Here's Allan Robinson's At The Bell which you'll find in Thursday's newspaper:

Deflation is in the air, yet gold rose yesterday to more than $900 (U.S.) an ounce.
The S&P/TSX global gold index, which has been lagging bullion, soared 19 per cent yesterday to 267.35 points.

Gold bullion, like the world's currencies and bond markets, is caught up in the massive unwinding of debt by speculative hedge funds, said Bill Belovay, a portfolio manager for BMO Precious Metals Fund, which has about $60-million (Canadian) under management.

“The gold price has risen due to the increase in the lease rates by the central banks,” said Mr. Belovay, who is both a geologist and a mineral economist.

WHAT ARE LEASE RATES?

Speculative hedge funds were borrowing gold at rates of interest below 1 per cent and the five-year average rate was 0.12 per cent, he said. The funds would turn around and sell the gold and reinvest the proceeds in higher yielding securities such as European bonds. It was a part of what was known as the carry trade.

However, the one-month gold lease rate has increased to 2.65 per cent as banks worry about the creditworthiness of the borrowers. “Now comes the time that [the funds] have to repay the gold,” Mr. Belovay said. Gold is rising as funds have to buy the gold they need to return to the banks.

Carry trades are no longer lucrative for hedge funds and the banks are clearly saying the gold lending window is closed. “It's a slow painful way of giving a message to the system.”

But from the perspective of a long-term investing strategy, the changes under way are positive for bullion, Mr. Belovay said. The withdrawal of banks from the gold lending business to funds should result in less gold coming on the market, he said. “In looking further out, the credit crunch should eventually cause the gold price to rise because there is no capital available to start new mines, so the supply should diminish.”

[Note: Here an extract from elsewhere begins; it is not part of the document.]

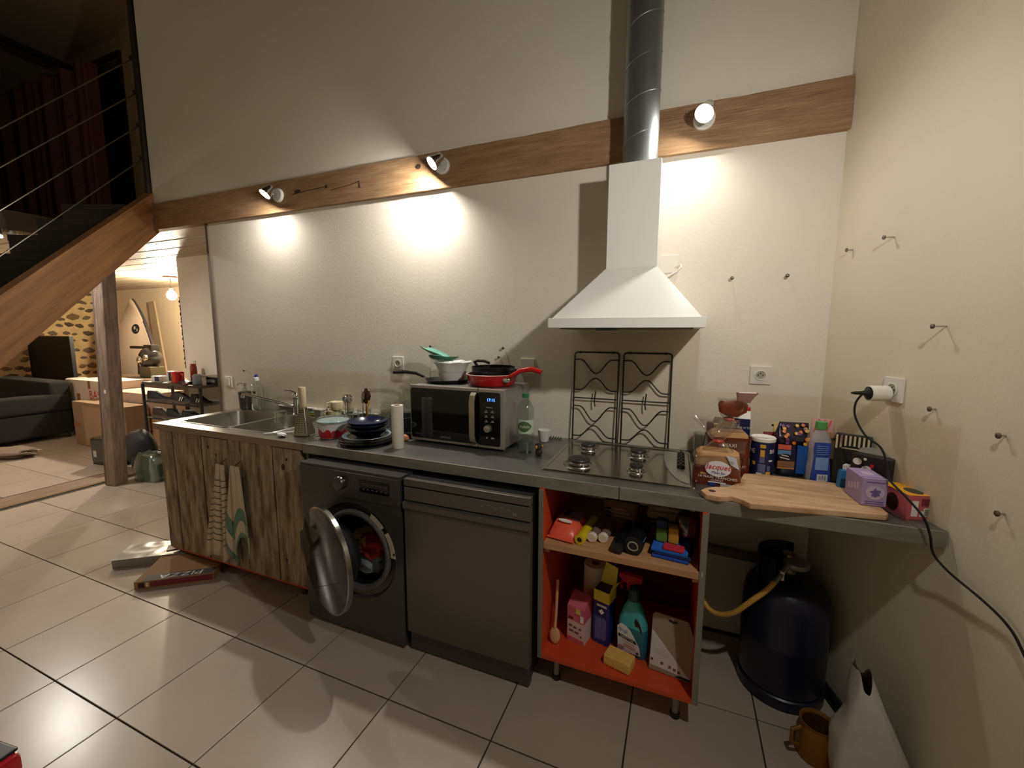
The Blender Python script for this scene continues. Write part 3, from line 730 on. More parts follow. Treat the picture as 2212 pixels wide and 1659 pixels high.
text('SAMSUNG', .013, 'lettering', mk, mw, (.218, -.0037, .043)); patch(mw, 'faint_script', M('dim marking', (80, 78, 76), .6), (.055, -.0037, .048), .045, .004)
for x in (.04, .50):
    for y in (.05, .30): MB().lathe([(.014, 0), (.014, .015)], (x, y, 0), 12).build('foot', black_m, mw)

# ================================================================== THINGS ON THE SINK AND WORKTOP
Z = .9
def lathe_thing(name, label, cat, loc, prof, mat, n=32, group=None, rz=0, part='body', **k):
    t = T(name, label, cat, loc, rz, group); MB().lathe(prof, n=n, **k).build(part, mat, t); return t
sd = T('soap_dispenser', 'dark steel soap dispenser with a chrome pump at the sink corner', 'dispenser', (-3.60, -.062, Z))
MB().lathe([(.034, 0), (.040, .004), (.044, .118), (.045, .128), (.040, .131), (.001, .132)]).build('canister', M('dark brushed steel', (92, 88, 82), .35, .8), sd)
MB().lathe([(.016, .132), (.016, .150), (.011, .153), (.011, .175), (.015, .178), (.015, .196), (.001, .198)], n=20).build('pump', chrome_m, sd)
MB().tube([(0, 0, .190), (-.05, -.012, .190), (-.058, -.014, .178)], .005, 8).build('nozzle', chrome_m, sd)
vb = T('clear_bottle', 'clear square-shouldered bottle with a white and blue cap by the soap dispenser', 'bottle', (-3.47, -.060, Z))
MB().loft([rr(0, 0, w_, d_, r_, z) for w_, d_, r_, z in ((.078,.055,.014,0),(.084,.06,.016,.006),(.084,.06,.016,.175),(.074,.054,.018,.192),(.034,.034,.016,.212),(.030,.030,.0149,.222))]).build('body', glass_m, vb)
MB().lathe([(.018, .220), (.018, .238), (.010, .242), (.010, .246)], n=20).build('cap', white_m, vb); MB().lathe([(.011, .246), (.010, .262), (.001, .264)], n=18).build('cap_tip', M('cobalt plastic', (40, 44, 150), .4), vb)
patch(vb, 'label', M('pale bottle label', (206, 200, 178), .6), (.012, -.031, .095), .048, .11); patch(vb, 'label_print', ink_m, (.010, -.0322, .135), .022, .016)
MB().loft([rr(0, 0, .078, .054, .014, z) for z in (.005, .10)]).build('contents', film('clear liquid', (236, 240, 236), .05), vb)
dg = T('drinking_glass', 'upturned drinking glass draining beside the second bowl', 'glass', (-2.79, -.42, .903))
b = MB(); b.open = False; b.lathe([(.040, 0), (.033, .098), (.031, .100), (.001, .1005)], cap0=False, n=32).lathe([(.037, .001), (.0305, .094), (.001, .095)], cap0=False, n=32).build('body', glass_m, dg)
MB().lathe([(.0335, .094), (.0335, .101), (.001, .1012)], n=28).build('thick_base', film('glass base', (236, 240, 238), .35), dg)
gt = T('box_grater', 'tall four-sided steel grater with a wooden handle on the drainer', 'grater', (-2.525, -.49, .903), R(18))
g = MB(); g.loft([rr(0, 0, a, a, .006, z) for a, z in ((.086, 0), (.084, .01), (.034, .150), (.030, .158))], cap0=False); g.build('blades', M('grater steel', (150, 142, 126), .28, .95), gt, sharp=25)
for k in range(11):
    for j in range(4):
        zz = .018+.012*k; hwid = .041*(1-zz/.158)+.016*(zz/.158)
        MB().box((-hwid+.006+j*(2*hwid-.012)/3.3, -hwid-.0034-.001, zz), (-hwid+.010+j*(2*hwid-.012)/3.3, -hwid+.002, zz+.004)).build('tooth', M('grater tooth', (52, 46, 38), .6, .2), gt)
MB().lathe([(.016, .150), (.019, .17), (.020, .262), (.018, .268), (.001, .269)], n=20).build('handle', M('pale handle wood', (206, 186, 152), .6, noise_=(6, .25, (6, 6, 1))), gt)
o = MB().loft([rr(0, 0, .20, .012, .005, z) for z in (0, .004)]).build('white_spatula', white_m); o.location = (-2.66, -.515, .9045); o.rotation_euler = (0, 0, R(38)); tag(o, 'white plastic spatula stick lying on the drainer before the grater', 'spatula')
o = MB().blob((0, 0, .012), (.028, .018, .012), 4, .3).build('white_scrap', white_m); o.location = (-2.60, -.575, .9); tag(o, 'small crumpled white scrap at the front edge of the sink', 'scrap')
sp = T('sponge', 'small yellow and green sponge behind the tap', 'sponge', (-2.90, -.055, Z)); MB().box((-.045, -.022, 0), (.045, .022, .018), .005).build('foam', M('yellow foam', (230, 200, 90), .9, bump=(160, .4, I3)), sp); MB().box((-.045, -.022, .018), (.045, .022, .025), .003).build('scourer', M('green scourer', (90, 120, 90), .9), sp)
bx = T('grey_tub', 'small grey lidded tub behind the grater', 'tub', (-2.80, -.115, Z)); MB().loft([rr(0, 0, a, b_, .01, z) for a, b_, z in ((.055, .05, 0), (.066, .06, .055))]).build('body', M('warm grey plastic', (150, 138, 126), .5), bx); MB().box((-.036, -.033, .055), (.036, .033, .066), .004).build('lid', M('pale grey lid', (182, 172, 160), .5), bx)
cream_m = M('cream stoneware', (226, 212, 168), .35)
def mug(loc, rot, label):
    t = T('cream_mug', label, 'mug', loc, rot=rot)
    MB().lathe([(.030, 0), (.038, .004), (.043, .03), (.043, .055), (.038, .060), (.035, .055), (.038, .03), (.030, .008), (.001, .007)], n=30).build('cup', cream_m, t)
    MB().tube([(.040, 0, .048), (.058, 0, .046), (.064, 0, .032), (.056, 0, .018), (.040, 0, .016)], .006, 8).build('handle', cream_m, t)
mug((-2.715, -.075, Z), (0, 0, R(215)), 'cream stoneware mug standing behind the flowered tub, lower of two')
mug((-2.700, -.075, Z+.056), (R(4), 0, R(200)), 'cream stoneware mug stacked on top of the other cream mug')
pb_ = T('black_saucepan', 'black saucepan with a pale rim behind the cutlery jars', 'pan', (-2.555, -.065, Z)); MB().lathe([(.055, 0), (.062, .006), (.064, .046), (.060, .046), (.056, .008), (.001, .007)], n=36).build('bowl', matblack_m, pb_); MB().lathe([(.060, .046), (.066, .047), (.066, .050), (.059, .050)], n=36, cap0=False, cap1=False).build('rim', white_m, pb_)
def jar(loc, label):
    t = T('cutlery_jar', label, 'jar', loc)
    MB().lathe([(.036, 0), (.041, .003), (.043, .10), (.043, .104), (.040, .104), (.038, .008), (.001, .007)], n=32).build('glass', glass_m, t)
    return t
jar((-2.49, -.20, Z), 'glass jar of steel spoons behind the flowered tub'); jar((-2.375, -.175, Z), 'glass jar holding a fork and a dark ladle behind the blue bowls')
def spoon(loc, lean, rz, label, kind='spoon', mat=chrome_m, L=.165):
    t = T('table_'+kind if kind != 'ladle' else 'serving_ladle', label, kind, loc, rot=(R(lean), 0, R(rz)))
    MB().tube([(0, 0, 0), (0, 0, L*.55), (0, .004, L*.78)], [.0045, .003, .0028], 8).build('handle', mat, t)
    s_ = MB()
    if kind == 'spoon':
        s_.lathe([(.0001, -.03), (.011, -.022), (.0165, 0), (.012, .022), (.0001, .03)], (0, .005, L*.78+.028), 16)
        for v in s_.bm.verts: v.co.y = .005+(v.co.y-.005)*.25
        s_.build('bowl', mat, t)
    elif kind == 'fork':
        s_.loft([rr(0, .004, w_, .004, .0015, z) for w_, z in ((.008, L*.76), (.024, L*.84), (.025, L*.92))])
        for k in range(4): s_.box((-.0125+.0072*k, .002, L*.91), (-.0095+.0072*k, .006, L*1.16))
        s_.build('tines', mat, t)
    else:
        s_.blob((0, .004, L*.78+.045), (.034, .014, .048), 2, .1); s_.build('head', mat, t)
    return t
spoon((-2.505, -.19, .91), 8, 30, 'steel spoon at the left of the spoon jar'); spoon((-2.475, -.205, .91), 4, 250, 'steel spoon leaning forward in the spoon jar'); spoon((-2.485, -.185, .91), 9, 200, 'steel spoon at the right of the spoon jar', L=.155); spoon((-2.49, -.20, .91), 6, 120, 'steel spoon at the back of the spoon jar', L=.17)
spoon((-2.385, -.185, .91), 6, 90, 'steel fork standing in the right cutlery jar', 'fork', chrome_m, .17)
spoon((-2.37, -.17, .91), 5, 180, 'dark brown ladle standing in the right cutlery jar', 'ladle', M('dark brown nylon', (52, 26, 20), .3), .165)
o = MB().tube([(-2.35, -.19, .91), (-2.338, -.185, 1.02), (-2.330, -.18, 1.06)], [.004, .005, .006], 8).build('spatula_handle', M('amber handle', (226, 150, 50), .35)); tag(o, 'amber and orange utensil handle at the right of the ladle', 'utensil')
sc_ = T('steel_scoop', 'small steel scoop lying between the grater and the flowered tub', 'scoop', (-2.435, -.40, Z), R(30)); MB().lathe([(.03, 0), (.036, .004), (.034, .045), (.031, .045), (.030, .006), (.001, .005)], n=24).build('cup', chrome_m, sc_); MB().tube([(.03, 0, .03), (.08, .02, .05), (.10, .03, .048)], .005, 8).build('handle', chrome_m, sc_)

tu = T('flowered_tub', 'white plastic tub printed with red flowers under a clear lid', 'tub', (-2.345, -.455, Z))
MB().lathe([(.066, 0), (.070, .003), (.076, .083), (.083, .085), (.083, .094), (.078, .094)], n=40).build('tub', M('white tub plastic', (236, 232, 226), .3), tu)
for k in range(16):
    a = R(-155+12.5*k); rr_ = .0715
    fb = MB(); fb.lathe([(.0165 if k % 2 else .012, 0), (.001, .0012)], n=14, axis='x')
    zc = .030+.008*math.sin(k*2.1); rm = Matrix.Translation((rr_*math.cos(a)+(zc*.08)*math.cos(a), rr_*math.sin(a)+(zc*.08)*math.sin(a), zc)) @ Matrix.Rotation(a, 4, 'Z')
    for v in fb.bm.verts: v.co = rm @ v.co
    fl_ = fb.build('flower_print', M('poppy print', (196, 24, 44), .4) if k % 3 else M('rose print', (170, 60, 80), .4), tu)
arcband(MB(), (0, 0), .0715, .006, .022, R(-165), R(30), 24, .0014).build('red_band', M('poppy print', (196, 24, 44), .4), tu)
MB().lathe([(.086, .088), (.094, .090), (.094, .096), (.083, .098), (.078, .108), (.001, .110)], n=40).build('clear_lid', film('cloudy lid', (222, 238, 240), .22, .12), tu)
MB().lathe([(.070, .080), (.001, .084)], n=30).build('contents', M('pale contents', (196, 214, 214), .7, bump=(20, .5, I3)), tu)
MB().box((-.112, -.02, .088), (-.088, .02, .096), .003).build('lid_tab', film('cloudy lid', ()), tu)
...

The BMO Precious Metals Fund has good exposure to senior gold mining companies and potential merger and acquisition candidates sitting on gold deposits once the credit crunch eases, Mr. Belovay said. “But in the short term everything is high risk,” he said. “The game is changing every hour, basically.”

A PERFECT MARKET

But right now it looks like a perfect market for bullion. The fear over the financial crisis is enhancing it as a safe haven, the demand for gold coins by the general public is so strong it is outstripping the ability of various mints to produce them and there are even indications that central banks may be reconsidering their gold-selling strategies with an eye on increasing their exposure to gold, according to Dundee Wealth Management Inc.

Strategists are also looking for the possible decoupling of gold from the U.S. dollar. Traditionally, U.S.-dollar strength tends to correlate with weaker bullion prices.

“Indeed, one day the gold market will be less slavishly tied to the dollar/euro rate, but I don't know when that day will come,” said Martin Murenbeeld, chief economist at Dundee Wealth. “Both Europe and the U.S. are moving rapidly toward significant fiscal and monetary reflation, meaning gold should rise against both currencies, regardless of whether the dollar is up or down against the euro.”

And there are signs that may be happening. “On Monday, the euro dropped against the dollar and gold rose $30 (U.S.),” he said. “We are starting to see some signs of the break. That is the key.”